The two defendants — Willie Lamont Hicks, aka Will Woodward, and Mary Ann Mendoza, aka Mary Ann Manuel — are each facing up to 20 years in prison for conspiracy to commit wire fraud and mail fraud and 20 years in prison for each of four counts of wire fraud. The pair will be sentenced in January.
For six years, the two — who represented themselves as partners and husband and wife — held in-person training sessions to teach individuals how to get their debts discharged. Hicks, who claimed to be an attorney, told victims that there was a number on the back of their Social Security cards and birth certificates that unlocked access to special bank accounts with funds owed to them by the U.S. government.
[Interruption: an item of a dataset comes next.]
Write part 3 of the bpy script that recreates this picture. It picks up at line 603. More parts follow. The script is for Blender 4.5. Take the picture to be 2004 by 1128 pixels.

All of those secrets, along with advice about how to create and use a trust into which the victims could transfer their assets without transferring any of their debts, cost the victims a fee equal to a percentage of the amount of debt they were carrying. Victims paid for the advice using cash, checks, and credit, while others liquidated their retirement savings, leased apartments, and purchased vehicles and office supplies for the defendants. One victim transferred almost $100,000 to the defendants. In total, victims paid the defendants more than $1 million.
The defendants used the victims’ personal information without their knowledge or permission and provided the victims with fraudulent documents, including Internal Revenue Service forms, that were allegedly necessary to have the debts discharged. The defendants mailed the fraudulent paperwork to the creditors, lenders, and IRS purporting to get the debts discharged.